I don't have anything like a complete answer. BUT, consider the case where $B$ is very large in absolute value (and assume the $\gamma$s are all positive or all negative). Then (assuming that $\gamma$s are positive, and $B \gg 0$) your matrix elements are approximately $$\frac{\exp(B\gamma_j)}{\mu_i - \gamma_j}.$$ The exponentials factor out of the determinant to give you a multiplicative factor of $\exp(B \sum \gamma_j),$ and what remains is a Cauchy matrix of which the determinant can be evaluated explicitly, and it seems like your conjecture is correct. Similarly, when $B\ll 0$ you get $\exp(-B\sum\gamma_j)$ times a (different) Cauchy determinant. You should check that your conjecture is correct then too. If, for some reason, you knew that your matrix was always nonsingular as $B$ varies you would be golden, but this is not clear. It is clear that the determinant is zero whenever some $\gamma_i$ is equal to some $\gamma_j,$ and also clear that the determinant has a pole whenever some $\mu_i$ equals some $\mu_j,$ so if the determinant were a rational function, I think you would know that these were all the zeros and poles, but it is not. Still, this might be close.

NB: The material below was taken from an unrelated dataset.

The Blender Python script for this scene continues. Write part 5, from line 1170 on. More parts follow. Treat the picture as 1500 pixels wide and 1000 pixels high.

NOT true for negative $B$ For $2\times 2$ matrix with $\mu_1 = 1, \mu_2=3, \gamma_1 = 2, \gamma_2=4$ the determinant is positive for positive $B$ and very negative $B$ but is negative in a range of negative $B$ (but not VERY negative, which makes me think that the conjecture is actually false, and the countexemples the OP found might be real counterexamles. In fact, this is also borne out by a (sort-of) closed form for the determinant:
closed form Do the dumbest thing possible and use the multilinearity of the determinant, to get $$ D = \sum_{\mbox{subsets of $1, \dots, n$}} \exp(B\sum \mathbf{\gamma}_S) C_{\mathbf{\mu}, \mathbf{\gamma}_S},$$ where $\mathbf{\gamma}_S$ is the set of $\gamma$s with the ones in $S$ negated, while $C_{\mathbf{\mu}, \mathbf{\gamma}_S}$ is the Cauchy determinant, with $\mu$s and the some-signed-flipped $\gamma$s.